_PROMPT_
The lines beneath this instruction, from the first through the one containing "bm = N(); box(bm, -.17, .17, -.33, .33, -.008, -.0003);", must be transcribed exactly; no other line belongs in the output.
***** DATA EXCERPTS
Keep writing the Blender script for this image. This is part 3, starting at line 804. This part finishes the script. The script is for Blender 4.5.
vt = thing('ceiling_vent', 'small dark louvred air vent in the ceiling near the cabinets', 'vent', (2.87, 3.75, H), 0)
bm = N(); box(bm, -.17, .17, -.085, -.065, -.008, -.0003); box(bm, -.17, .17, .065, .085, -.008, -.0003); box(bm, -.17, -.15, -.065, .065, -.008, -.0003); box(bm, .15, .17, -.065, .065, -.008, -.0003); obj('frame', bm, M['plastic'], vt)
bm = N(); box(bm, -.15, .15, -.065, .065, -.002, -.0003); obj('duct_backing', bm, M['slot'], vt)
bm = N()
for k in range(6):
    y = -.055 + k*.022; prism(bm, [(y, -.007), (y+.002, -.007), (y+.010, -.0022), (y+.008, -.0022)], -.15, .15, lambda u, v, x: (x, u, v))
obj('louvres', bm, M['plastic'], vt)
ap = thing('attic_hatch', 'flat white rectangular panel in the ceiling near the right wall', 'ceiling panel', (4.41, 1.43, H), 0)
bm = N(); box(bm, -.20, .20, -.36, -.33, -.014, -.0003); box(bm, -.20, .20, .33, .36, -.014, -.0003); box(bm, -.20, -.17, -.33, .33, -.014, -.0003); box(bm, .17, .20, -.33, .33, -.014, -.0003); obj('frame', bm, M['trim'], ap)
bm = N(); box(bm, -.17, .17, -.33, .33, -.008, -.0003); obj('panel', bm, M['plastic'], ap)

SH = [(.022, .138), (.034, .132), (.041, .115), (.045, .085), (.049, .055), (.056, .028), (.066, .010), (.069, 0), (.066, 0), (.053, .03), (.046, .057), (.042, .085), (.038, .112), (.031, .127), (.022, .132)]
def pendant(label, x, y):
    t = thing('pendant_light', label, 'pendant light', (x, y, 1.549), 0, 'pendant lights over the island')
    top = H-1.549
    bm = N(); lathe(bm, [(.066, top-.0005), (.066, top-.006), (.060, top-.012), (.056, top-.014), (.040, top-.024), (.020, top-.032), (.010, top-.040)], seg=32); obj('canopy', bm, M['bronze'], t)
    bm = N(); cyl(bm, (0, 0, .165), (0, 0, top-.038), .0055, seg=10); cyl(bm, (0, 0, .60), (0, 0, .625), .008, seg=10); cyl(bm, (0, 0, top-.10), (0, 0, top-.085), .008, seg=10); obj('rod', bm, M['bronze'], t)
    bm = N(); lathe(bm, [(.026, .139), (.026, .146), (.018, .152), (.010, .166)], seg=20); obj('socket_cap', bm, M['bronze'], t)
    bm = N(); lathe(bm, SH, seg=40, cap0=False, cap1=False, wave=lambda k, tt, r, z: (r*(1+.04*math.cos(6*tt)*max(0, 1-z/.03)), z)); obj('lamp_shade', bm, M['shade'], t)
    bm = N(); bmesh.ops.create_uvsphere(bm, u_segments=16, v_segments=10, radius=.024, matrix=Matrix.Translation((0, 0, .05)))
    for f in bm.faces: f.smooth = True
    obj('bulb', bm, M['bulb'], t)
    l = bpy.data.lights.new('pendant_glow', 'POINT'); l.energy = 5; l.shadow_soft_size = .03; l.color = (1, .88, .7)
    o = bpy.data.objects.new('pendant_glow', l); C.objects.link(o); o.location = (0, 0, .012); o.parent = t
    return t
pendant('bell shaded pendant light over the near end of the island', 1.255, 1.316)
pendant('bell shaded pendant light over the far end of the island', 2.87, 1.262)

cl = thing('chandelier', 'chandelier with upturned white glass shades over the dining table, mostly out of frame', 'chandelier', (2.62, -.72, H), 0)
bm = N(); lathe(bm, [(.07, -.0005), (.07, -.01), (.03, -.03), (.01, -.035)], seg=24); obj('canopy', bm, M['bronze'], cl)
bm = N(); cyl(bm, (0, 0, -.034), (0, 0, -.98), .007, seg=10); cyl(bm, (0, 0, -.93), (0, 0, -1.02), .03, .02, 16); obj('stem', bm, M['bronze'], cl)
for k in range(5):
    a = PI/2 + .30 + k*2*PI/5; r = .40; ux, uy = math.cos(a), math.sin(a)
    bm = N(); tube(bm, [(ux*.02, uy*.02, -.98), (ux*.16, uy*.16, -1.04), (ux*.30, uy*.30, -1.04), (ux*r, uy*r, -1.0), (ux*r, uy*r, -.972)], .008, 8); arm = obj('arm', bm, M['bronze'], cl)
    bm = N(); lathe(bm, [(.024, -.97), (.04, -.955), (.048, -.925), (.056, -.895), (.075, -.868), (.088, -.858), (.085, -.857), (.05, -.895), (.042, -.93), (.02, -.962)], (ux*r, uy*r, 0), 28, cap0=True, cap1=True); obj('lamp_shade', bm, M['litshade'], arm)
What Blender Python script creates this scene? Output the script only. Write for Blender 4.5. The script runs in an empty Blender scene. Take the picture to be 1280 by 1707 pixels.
**********
_FULL OUTPUT_
Keep writing the Blender script for this image. This is part 3, starting at line 804. This part finishes the script. The script is for Blender 4.5.
vt = thing('ceiling_vent', 'small dark louvred air vent in the ceiling near the cabinets', 'vent', (2.87, 3.75, H), 0)
bm = N(); box(bm, -.17, .17, -.085, -.065, -.008, -.0003); box(bm, -.17, .17, .065, .085, -.008, -.0003); box(bm, -.17, -.15, -.065, .065, -.008, -.0003); box(bm, .15, .17, -.065, .065, -.008, -.0003); obj('frame', bm, M['plastic'], vt)
bm = N(); box(bm, -.15, .15, -.065, .065, -.002, -.0003); obj('duct_backing', bm, M['slot'], vt)
bm = N()
for k in range(6):
    y = -.055 + k*.022; prism(bm, [(y, -.007), (y+.002, -.007), (y+.010, -.0022), (y+.008, -.0022)], -.15, .15, lambda u, v, x: (x, u, v))
obj('louvres', bm, M['plastic'], vt)
ap = thing('attic_hatch', 'flat white rectangular panel in the ceiling near the right wall', 'ceiling panel', (4.41, 1.43, H), 0)
bm = N(); box(bm, -.20, .20, -.36, -.33, -.014, -.0003); box(bm, -.20, .20, .33, .36, -.014, -.0003); box(bm, -.20, -.17, -.33, .33, -.014, -.0003); box(bm, .17, .20, -.33, .33, -.014, -.0003); obj('frame', bm, M['trim'], ap)
bm = N(); box(bm, -.17, .17, -.33, .33, -.008, -.0003); obj('panel', bm, M['plastic'], ap)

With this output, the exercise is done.